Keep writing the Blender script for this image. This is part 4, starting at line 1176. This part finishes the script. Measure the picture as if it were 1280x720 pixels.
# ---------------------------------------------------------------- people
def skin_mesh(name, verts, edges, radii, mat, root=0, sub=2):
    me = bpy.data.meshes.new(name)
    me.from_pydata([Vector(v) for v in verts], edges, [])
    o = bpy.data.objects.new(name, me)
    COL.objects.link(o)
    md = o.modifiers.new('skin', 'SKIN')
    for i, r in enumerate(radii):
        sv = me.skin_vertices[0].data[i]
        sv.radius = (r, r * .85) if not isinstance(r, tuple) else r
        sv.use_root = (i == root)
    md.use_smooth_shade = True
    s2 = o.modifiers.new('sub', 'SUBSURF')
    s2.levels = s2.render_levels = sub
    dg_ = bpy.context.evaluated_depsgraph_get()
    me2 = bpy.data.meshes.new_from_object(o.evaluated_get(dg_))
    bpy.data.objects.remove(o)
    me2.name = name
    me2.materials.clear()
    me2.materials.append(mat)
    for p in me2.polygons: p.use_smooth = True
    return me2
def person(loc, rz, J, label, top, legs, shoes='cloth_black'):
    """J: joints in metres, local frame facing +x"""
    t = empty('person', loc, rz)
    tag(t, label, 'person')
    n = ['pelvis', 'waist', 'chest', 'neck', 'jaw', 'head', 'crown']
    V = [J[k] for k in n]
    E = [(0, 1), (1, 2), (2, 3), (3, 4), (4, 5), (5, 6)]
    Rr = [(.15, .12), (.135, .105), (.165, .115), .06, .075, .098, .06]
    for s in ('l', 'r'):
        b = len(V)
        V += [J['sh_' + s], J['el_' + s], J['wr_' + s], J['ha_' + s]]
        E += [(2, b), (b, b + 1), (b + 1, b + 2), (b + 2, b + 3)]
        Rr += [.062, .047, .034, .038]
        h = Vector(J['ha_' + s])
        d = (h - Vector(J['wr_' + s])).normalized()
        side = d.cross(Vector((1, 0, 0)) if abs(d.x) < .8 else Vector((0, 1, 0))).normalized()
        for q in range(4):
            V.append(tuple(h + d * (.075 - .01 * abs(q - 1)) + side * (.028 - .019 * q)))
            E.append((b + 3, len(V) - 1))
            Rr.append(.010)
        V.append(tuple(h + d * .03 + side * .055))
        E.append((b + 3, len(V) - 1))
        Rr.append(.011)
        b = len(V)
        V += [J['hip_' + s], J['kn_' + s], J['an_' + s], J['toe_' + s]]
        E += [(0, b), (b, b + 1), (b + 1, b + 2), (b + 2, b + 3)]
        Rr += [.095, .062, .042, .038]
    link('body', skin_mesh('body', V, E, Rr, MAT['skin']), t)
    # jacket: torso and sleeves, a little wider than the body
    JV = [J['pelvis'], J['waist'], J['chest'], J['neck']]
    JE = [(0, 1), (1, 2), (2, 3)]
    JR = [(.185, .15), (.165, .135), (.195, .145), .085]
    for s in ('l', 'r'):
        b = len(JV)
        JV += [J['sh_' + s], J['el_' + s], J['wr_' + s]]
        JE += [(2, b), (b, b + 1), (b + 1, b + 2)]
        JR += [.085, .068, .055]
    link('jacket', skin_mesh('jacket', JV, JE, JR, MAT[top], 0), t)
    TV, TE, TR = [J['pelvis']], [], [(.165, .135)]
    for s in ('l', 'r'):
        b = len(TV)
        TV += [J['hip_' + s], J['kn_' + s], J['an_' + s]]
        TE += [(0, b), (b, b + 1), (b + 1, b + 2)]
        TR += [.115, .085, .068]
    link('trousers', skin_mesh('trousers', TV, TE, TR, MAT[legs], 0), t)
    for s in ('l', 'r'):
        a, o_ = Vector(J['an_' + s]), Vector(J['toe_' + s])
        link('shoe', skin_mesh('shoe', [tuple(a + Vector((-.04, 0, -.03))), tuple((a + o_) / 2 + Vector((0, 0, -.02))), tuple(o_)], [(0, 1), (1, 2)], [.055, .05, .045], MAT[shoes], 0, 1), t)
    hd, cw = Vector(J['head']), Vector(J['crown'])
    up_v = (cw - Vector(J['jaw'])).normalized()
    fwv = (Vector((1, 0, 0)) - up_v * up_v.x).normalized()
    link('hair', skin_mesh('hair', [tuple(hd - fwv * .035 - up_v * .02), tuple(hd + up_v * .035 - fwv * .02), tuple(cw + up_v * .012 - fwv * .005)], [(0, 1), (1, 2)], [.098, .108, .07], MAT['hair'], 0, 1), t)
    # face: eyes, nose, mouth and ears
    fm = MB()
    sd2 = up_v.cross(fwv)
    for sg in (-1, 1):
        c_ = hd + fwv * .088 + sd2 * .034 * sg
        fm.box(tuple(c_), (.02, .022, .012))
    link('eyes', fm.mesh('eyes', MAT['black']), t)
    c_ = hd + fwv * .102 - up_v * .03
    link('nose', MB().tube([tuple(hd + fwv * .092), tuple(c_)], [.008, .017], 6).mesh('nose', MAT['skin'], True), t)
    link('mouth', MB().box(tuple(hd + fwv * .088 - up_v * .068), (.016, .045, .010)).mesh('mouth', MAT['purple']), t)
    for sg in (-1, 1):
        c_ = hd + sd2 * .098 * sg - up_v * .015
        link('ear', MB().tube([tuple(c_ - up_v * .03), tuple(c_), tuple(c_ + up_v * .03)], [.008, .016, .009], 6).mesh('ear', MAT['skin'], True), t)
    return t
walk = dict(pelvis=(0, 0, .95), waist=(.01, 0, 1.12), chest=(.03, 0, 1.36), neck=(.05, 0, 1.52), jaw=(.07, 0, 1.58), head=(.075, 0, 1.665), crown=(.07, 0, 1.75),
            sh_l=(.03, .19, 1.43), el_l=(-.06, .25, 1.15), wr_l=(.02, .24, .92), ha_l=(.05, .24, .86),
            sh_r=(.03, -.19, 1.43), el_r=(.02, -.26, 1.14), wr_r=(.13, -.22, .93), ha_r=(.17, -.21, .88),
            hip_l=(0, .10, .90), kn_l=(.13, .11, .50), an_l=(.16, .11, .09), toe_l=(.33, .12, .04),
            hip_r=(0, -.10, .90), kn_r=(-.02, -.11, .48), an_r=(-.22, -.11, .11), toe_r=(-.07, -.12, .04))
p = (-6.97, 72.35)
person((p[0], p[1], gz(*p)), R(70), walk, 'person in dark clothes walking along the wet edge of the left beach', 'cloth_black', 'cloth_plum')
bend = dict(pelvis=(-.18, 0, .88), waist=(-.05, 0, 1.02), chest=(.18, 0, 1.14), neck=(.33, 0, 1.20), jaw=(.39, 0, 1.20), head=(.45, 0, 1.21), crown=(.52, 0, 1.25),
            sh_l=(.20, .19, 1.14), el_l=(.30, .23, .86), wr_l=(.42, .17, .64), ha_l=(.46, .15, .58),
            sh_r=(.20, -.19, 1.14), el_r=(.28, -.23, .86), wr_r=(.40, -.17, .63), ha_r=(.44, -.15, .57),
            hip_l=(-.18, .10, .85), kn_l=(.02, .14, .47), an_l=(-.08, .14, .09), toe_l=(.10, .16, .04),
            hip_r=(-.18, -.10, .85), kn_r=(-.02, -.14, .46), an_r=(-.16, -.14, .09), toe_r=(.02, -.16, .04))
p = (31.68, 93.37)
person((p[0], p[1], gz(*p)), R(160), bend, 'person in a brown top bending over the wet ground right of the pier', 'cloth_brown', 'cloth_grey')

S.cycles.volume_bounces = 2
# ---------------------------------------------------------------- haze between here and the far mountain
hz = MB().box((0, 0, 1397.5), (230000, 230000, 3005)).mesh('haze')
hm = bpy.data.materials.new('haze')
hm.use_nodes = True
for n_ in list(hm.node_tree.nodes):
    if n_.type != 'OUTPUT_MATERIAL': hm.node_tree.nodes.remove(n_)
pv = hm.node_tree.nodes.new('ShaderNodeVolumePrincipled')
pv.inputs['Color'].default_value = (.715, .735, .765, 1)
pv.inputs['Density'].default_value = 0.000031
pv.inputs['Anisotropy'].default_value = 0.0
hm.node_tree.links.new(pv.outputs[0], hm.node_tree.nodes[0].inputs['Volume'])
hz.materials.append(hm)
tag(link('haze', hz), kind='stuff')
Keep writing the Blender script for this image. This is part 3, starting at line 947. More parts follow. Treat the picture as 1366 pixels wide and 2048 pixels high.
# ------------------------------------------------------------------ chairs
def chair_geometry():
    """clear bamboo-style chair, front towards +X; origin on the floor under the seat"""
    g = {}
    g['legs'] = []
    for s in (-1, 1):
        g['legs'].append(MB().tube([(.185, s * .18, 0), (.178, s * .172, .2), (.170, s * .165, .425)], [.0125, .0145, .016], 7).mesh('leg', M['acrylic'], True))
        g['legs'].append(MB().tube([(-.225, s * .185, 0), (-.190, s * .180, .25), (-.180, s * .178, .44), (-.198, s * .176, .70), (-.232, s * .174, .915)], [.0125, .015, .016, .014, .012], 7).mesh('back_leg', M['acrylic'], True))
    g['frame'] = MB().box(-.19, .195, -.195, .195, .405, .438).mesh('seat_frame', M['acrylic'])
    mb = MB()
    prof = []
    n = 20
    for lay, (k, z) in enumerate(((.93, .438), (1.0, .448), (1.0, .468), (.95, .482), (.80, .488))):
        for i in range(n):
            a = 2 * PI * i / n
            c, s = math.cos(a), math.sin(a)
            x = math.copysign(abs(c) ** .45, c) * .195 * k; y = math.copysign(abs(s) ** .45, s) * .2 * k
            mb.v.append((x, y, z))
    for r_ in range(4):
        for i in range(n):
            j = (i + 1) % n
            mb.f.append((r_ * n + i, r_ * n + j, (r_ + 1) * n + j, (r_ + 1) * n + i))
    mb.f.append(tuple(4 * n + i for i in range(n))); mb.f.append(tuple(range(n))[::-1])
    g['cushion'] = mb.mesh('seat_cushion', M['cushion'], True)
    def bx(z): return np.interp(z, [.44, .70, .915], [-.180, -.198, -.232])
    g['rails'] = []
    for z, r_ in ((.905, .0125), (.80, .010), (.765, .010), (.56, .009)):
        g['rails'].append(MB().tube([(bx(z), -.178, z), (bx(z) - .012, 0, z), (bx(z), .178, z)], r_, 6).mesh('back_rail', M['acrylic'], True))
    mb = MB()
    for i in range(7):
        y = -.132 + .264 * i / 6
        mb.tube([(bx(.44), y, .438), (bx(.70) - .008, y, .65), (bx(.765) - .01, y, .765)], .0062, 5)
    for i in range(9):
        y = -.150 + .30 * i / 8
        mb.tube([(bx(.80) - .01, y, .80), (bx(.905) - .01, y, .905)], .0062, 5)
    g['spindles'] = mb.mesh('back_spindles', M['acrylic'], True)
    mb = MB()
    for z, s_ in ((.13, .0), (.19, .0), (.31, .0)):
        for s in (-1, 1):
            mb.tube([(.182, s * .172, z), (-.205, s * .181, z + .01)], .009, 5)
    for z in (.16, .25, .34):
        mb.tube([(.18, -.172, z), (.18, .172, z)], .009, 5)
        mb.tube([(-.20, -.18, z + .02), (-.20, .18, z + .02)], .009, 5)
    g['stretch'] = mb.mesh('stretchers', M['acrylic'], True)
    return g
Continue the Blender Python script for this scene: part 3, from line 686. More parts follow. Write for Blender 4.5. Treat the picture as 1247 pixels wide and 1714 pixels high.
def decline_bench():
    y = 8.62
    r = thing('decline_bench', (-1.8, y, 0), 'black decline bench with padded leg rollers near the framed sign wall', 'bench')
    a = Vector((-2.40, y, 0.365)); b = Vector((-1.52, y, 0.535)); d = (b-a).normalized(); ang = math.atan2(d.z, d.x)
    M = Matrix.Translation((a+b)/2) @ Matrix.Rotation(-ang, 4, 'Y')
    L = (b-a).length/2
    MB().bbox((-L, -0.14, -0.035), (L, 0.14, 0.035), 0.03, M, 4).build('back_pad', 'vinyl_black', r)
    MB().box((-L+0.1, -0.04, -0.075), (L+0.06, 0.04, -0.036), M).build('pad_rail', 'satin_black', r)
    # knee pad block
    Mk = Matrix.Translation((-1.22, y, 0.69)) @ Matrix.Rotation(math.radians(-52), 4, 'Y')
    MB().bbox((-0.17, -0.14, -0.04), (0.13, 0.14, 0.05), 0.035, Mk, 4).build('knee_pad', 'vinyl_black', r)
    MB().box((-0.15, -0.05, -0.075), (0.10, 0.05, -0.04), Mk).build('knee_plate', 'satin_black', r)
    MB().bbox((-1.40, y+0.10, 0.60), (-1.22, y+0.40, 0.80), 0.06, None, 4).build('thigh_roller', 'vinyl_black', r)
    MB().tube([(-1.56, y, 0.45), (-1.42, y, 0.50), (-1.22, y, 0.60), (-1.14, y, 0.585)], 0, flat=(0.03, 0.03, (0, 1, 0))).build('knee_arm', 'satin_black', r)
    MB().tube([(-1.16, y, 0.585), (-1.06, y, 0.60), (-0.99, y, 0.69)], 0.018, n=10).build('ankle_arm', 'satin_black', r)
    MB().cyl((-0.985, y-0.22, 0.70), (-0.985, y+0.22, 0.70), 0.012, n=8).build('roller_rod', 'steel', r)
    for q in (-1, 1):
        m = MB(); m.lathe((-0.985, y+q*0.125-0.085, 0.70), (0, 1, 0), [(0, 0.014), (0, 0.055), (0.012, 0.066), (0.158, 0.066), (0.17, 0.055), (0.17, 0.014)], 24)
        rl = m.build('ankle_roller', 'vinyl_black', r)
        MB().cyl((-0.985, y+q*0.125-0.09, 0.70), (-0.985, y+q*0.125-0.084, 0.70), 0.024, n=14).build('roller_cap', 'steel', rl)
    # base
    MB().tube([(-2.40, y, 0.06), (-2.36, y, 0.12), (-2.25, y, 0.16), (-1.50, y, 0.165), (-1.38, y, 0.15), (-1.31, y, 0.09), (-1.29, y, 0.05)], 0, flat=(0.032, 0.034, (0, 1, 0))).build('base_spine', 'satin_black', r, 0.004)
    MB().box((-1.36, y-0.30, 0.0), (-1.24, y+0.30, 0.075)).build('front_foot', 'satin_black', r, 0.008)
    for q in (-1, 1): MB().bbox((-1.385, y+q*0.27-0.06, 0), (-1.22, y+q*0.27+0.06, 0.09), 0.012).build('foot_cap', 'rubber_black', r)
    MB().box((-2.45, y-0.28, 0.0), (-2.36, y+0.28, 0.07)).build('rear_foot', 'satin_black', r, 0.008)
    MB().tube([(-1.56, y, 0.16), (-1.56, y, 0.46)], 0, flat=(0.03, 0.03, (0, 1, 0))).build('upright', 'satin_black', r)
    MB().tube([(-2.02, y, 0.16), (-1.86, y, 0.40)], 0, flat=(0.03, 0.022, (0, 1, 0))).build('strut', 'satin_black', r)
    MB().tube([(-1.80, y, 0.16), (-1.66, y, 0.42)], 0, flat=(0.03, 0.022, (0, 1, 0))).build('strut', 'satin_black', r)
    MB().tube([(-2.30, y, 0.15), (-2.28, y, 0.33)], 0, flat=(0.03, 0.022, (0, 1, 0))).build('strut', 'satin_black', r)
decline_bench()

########

§ **Stated goal**
Where a line of the entries contains the word "Treat", copy that line.

§ **Worked solution**
Keep writing the Blender script for this image. This is part 3, starting at line 947. More parts follow. Treat the picture as 1366 pixels wide and 2048 pixels high.
Continue the Blender Python script for this scene: part 3, from line 686. More parts follow. Write for Blender 4.5. Treat the picture as 1247 pixels wide and 1714 pixels high.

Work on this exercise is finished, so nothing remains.